* REQUIREMENT *
The records below are to be repeated in full, exactly as they are.

* SUPPLIED MATERIAL *
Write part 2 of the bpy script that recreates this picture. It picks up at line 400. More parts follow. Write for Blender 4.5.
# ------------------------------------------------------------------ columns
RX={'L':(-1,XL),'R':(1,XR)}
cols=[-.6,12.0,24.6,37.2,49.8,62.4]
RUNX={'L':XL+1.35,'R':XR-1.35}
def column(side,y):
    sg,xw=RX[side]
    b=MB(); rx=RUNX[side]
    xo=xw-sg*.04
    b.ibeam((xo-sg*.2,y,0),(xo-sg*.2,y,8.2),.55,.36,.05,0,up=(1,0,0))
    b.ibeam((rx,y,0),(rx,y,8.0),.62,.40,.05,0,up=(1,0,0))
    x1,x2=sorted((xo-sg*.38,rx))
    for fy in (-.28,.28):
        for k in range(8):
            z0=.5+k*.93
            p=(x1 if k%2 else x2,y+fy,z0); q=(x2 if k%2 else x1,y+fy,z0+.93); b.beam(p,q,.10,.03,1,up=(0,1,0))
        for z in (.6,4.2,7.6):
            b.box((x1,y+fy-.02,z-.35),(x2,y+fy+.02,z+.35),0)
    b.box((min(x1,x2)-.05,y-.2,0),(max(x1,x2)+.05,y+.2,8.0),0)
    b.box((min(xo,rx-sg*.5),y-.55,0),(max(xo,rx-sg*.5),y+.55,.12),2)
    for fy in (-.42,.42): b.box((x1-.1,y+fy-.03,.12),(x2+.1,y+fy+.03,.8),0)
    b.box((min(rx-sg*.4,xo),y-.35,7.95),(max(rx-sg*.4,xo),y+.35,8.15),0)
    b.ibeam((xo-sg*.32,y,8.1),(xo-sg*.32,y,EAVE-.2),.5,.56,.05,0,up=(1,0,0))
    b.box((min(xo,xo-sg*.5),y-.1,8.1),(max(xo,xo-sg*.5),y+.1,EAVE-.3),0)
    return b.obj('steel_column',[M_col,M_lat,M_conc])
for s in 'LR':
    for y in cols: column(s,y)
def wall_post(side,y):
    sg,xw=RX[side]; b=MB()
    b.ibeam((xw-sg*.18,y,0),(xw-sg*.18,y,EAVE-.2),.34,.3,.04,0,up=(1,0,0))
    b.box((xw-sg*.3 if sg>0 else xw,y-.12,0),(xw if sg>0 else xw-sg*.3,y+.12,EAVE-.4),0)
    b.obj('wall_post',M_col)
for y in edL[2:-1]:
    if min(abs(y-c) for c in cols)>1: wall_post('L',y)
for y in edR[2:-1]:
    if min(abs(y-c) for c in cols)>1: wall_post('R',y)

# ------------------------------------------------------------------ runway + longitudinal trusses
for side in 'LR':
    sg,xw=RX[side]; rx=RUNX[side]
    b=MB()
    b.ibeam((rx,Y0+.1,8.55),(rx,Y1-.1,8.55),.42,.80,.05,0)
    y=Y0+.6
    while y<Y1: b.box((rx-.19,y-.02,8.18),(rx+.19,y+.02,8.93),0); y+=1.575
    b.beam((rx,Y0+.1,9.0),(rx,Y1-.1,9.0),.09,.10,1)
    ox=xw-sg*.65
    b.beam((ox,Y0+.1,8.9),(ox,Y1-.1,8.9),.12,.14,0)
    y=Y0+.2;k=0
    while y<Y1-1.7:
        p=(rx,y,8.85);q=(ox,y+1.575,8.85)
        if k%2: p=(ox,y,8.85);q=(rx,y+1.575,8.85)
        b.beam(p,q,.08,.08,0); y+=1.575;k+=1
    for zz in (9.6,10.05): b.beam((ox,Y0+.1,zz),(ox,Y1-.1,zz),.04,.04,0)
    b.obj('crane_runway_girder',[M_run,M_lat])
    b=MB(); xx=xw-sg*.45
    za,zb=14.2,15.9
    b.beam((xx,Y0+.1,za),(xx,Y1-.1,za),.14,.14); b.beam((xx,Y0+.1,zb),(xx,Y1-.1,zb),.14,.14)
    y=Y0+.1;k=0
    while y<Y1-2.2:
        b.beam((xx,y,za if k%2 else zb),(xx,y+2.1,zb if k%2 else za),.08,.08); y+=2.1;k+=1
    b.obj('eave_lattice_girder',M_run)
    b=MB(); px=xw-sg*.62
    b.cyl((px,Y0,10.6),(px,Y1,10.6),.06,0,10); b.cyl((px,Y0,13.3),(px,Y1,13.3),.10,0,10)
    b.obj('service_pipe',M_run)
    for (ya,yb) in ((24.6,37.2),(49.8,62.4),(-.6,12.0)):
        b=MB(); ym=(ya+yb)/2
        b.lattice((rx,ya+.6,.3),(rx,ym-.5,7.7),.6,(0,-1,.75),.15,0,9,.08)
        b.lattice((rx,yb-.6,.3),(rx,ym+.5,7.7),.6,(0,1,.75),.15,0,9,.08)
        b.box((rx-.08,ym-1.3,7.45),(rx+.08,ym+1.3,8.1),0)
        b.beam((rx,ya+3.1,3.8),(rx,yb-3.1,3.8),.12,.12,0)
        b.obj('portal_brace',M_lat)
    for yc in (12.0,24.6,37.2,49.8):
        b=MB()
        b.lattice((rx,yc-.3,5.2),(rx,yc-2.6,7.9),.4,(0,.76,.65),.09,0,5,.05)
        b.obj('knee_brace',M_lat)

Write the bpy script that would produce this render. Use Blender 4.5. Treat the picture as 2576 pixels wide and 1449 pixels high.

* THE RESPONSE *
Write part 2 of the bpy script that recreates this picture. It picks up at line 400. More parts follow. Write for Blender 4.5.
# ------------------------------------------------------------------ columns
RX={'L':(-1,XL),'R':(1,XR)}
cols=[-.6,12.0,24.6,37.2,49.8,62.4]
RUNX={'L':XL+1.35,'R':XR-1.35}
def column(side,y):
    sg,xw=RX[side]
    b=MB(); rx=RUNX[side]
    xo=xw-sg*.04
    b.ibeam((xo-sg*.2,y,0),(xo-sg*.2,y,8.2),.55,.36,.05,0,up=(1,0,0))
    b.ibeam((rx,y,0),(rx,y,8.0),.62,.40,.05,0,up=(1,0,0))
    x1,x2=sorted((xo-sg*.38,rx))
    for fy in (-.28,.28):
        for k in range(8):
            z0=.5+k*.93
            p=(x1 if k%2 else x2,y+fy,z0); q=(x2 if k%2 else x1,y+fy,z0+.93); b.beam(p,q,.10,.03,1,up=(0,1,0))
        for z in (.6,4.2,7.6):
            b.box((x1,y+fy-.02,z-.35),(x2,y+fy+.02,z+.35),0)
    b.box((min(x1,x2)-.05,y-.2,0),(max(x1,x2)+.05,y+.2,8.0),0)
    b.box((min(xo,rx-sg*.5),y-.55,0),(max(xo,rx-sg*.5),y+.55,.12),2)
    for fy in (-.42,.42): b.box((x1-.1,y+fy-.03,.12),(x2+.1,y+fy+.03,.8),0)
    b.box((min(rx-sg*.4,xo),y-.35,7.95),(max(rx-sg*.4,xo),y+.35,8.15),0)
    b.ibeam((xo-sg*.32,y,8.1),(xo-sg*.32,y,EAVE-.2),.5,.56,.05,0,up=(1,0,0))
    b.box((min(xo,xo-sg*.5),y-.1,8.1),(max(xo,xo-sg*.5),y+.1,EAVE-.3),0)
    return b.obj('steel_column',[M_col,M_lat,M_conc])
for s in 'LR':
    for y in cols: column(s,y)
def wall_post(side,y):
    sg,xw=RX[side]; b=MB()
    b.ibeam((xw-sg*.18,y,0),(xw-sg*.18,y,EAVE-.2),.34,.3,.04,0,up=(1,0,0))
    b.box((xw-sg*.3 if sg>0 else xw,y-.12,0),(xw if sg>0 else xw-sg*.3,y+.12,EAVE-.4),0)
    b.obj('wall_post',M_col)
for y in edL[2:-1]:
    if min(abs(y-c) for c in cols)>1: wall_post('L',y)
for y in edR[2:-1]:
    if min(abs(y-c) for c in cols)>1: wall_post('R',y)

# ------------------------------------------------------------------ runway + longitudinal trusses
for side in 'LR':
    sg,xw=RX[side]; rx=RUNX[side]
    b=MB()
    b.ibeam((rx,Y0+.1,8.55),(rx,Y1-.1,8.55),.42,.80,.05,0)
    y=Y0+.6
    while y<Y1: b.box((rx-.19,y-.02,8.18),(rx+.19,y+.02,8.93),0); y+=1.575
    b.beam((rx,Y0+.1,9.0),(rx,Y1-.1,9.0),.09,.10,1)
    ox=xw-sg*.65
    b.beam((ox,Y0+.1,8.9),(ox,Y1-.1,8.9),.12,.14,0)
    y=Y0+.2;k=0
    while y<Y1-1.7:
        p=(rx,y,8.85);q=(ox,y+1.575,8.85)
        if k%2: p=(ox,y,8.85);q=(rx,y+1.575,8.85)
        b.beam(p,q,.08,.08,0); y+=1.575;k+=1
    for zz in (9.6,10.05): b.beam((ox,Y0+.1,zz),(ox,Y1-.1,zz),.04,.04,0)
    b.obj('crane_runway_girder',[M_run,M_lat])
    b=MB(); xx=xw-sg*.45
    za,zb=14.2,15.9
    b.beam((xx,Y0+.1,za),(xx,Y1-.1,za),.14,.14); b.beam((xx,Y0+.1,zb),(xx,Y1-.1,zb),.14,.14)
    y=Y0+.1;k=0
    while y<Y1-2.2:
        b.beam((xx,y,za if k%2 else zb),(xx,y+2.1,zb if k%2 else za),.08,.08); y+=2.1;k+=1
    b.obj('eave_lattice_girder',M_run)
    b=MB(); px=xw-sg*.62
    b.cyl((px,Y0,10.6),(px,Y1,10.6),.06,0,10); b.cyl((px,Y0,13.3),(px,Y1,13.3),.10,0,10)
    b.obj('service_pipe',M_run)
    for (ya,yb) in ((24.6,37.2),(49.8,62.4),(-.6,12.0)):
        b=MB(); ym=(ya+yb)/2
        b.lattice((rx,ya+.6,.3),(rx,ym-.5,7.7),.6,(0,-1,.75),.15,0,9,.08)
        b.lattice((rx,yb-.6,.3),(rx,ym+.5,7.7),.6,(0,1,.75),.15,0,9,.08)
        b.box((rx-.08,ym-1.3,7.45),(rx+.08,ym+1.3,8.1),0)
        b.beam((rx,ya+3.1,3.8),(rx,yb-3.1,3.8),.12,.12,0)
        b.obj('portal_brace',M_lat)
    for yc in (12.0,24.6,37.2,49.8):
        b=MB()
        b.lattice((rx,yc-.3,5.2),(rx,yc-2.6,7.9),.4,(0,.76,.65),.09,0,5,.05)
        b.obj('knee_brace',M_lat)

Write the bpy script that would produce this render. Use Blender 4.5. Treat the picture as 2576 pixels wide and 1449 pixels high.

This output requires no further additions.